You just need to check for any repeating character n times or more. First we need to determine which characters we want to catch. Second we need to get that single character from the capture group using the backslash + n. Finally we need to say how many times it should repeat from. In this scenario I don't think it needs to validate the entire number, just the fact there are the same repeated characters.

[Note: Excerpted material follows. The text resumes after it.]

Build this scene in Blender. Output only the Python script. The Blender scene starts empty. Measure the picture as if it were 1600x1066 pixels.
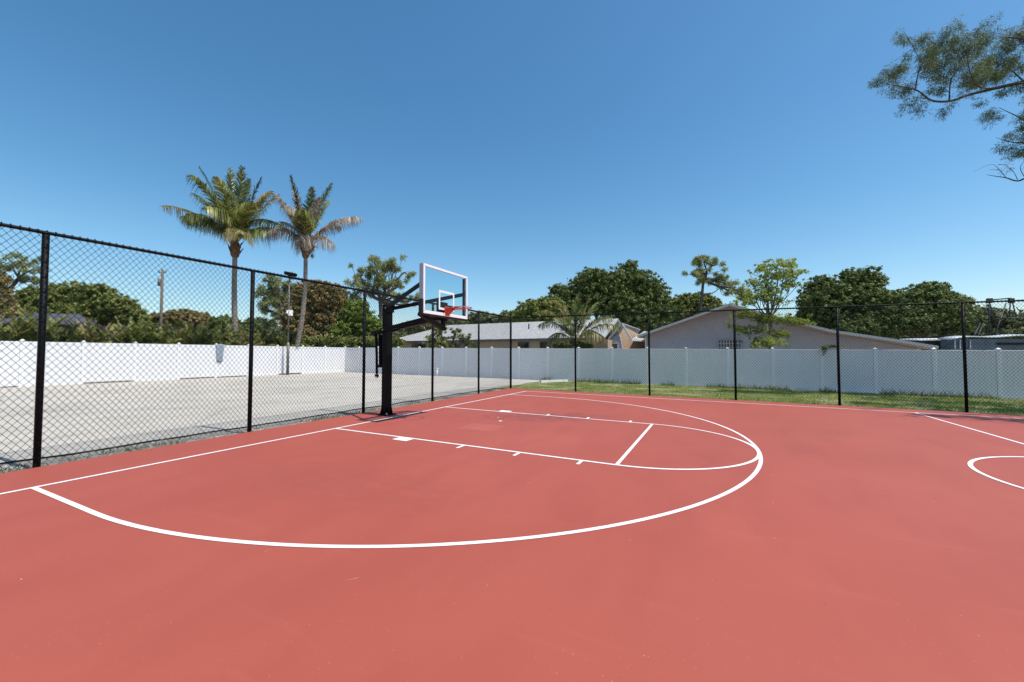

So in order to catch any repeating number 4 or more times we can do:

'06000000000'.test(/([0-9])\1{3,}/); // return true
'12344445678'.test(/([0-9])\1{3,}/); // return true
'01234567890'.test(/([0-9])\1{3,}/); // return false

([0-9]) this is what we want to check, in this case any number from 0 to 9

\1 get the value from the first capture group

{3,} check this value is repeating 3 or more times, because we've already got that first character matched in our capture group. 3 + 1 = 4 naturally.

You could go for

^\d*(\d)\1{3}\d*$

These numbers can be discarded, see a demo on regex101.com.

you may try this pattern:

(\d)\1{3,}

(\d) indicates digits number

(\d)\1 Matches the digits of a numbered subexpression

(\d)\1{2,} matches the digits 1+2 and more times.

(\d)\1{3,} matches the digits 1+3 and more times.

(\d)\1{3} matches exactly 1+3 times

\1 counts 1 already. That's why \1{3} is 1+3.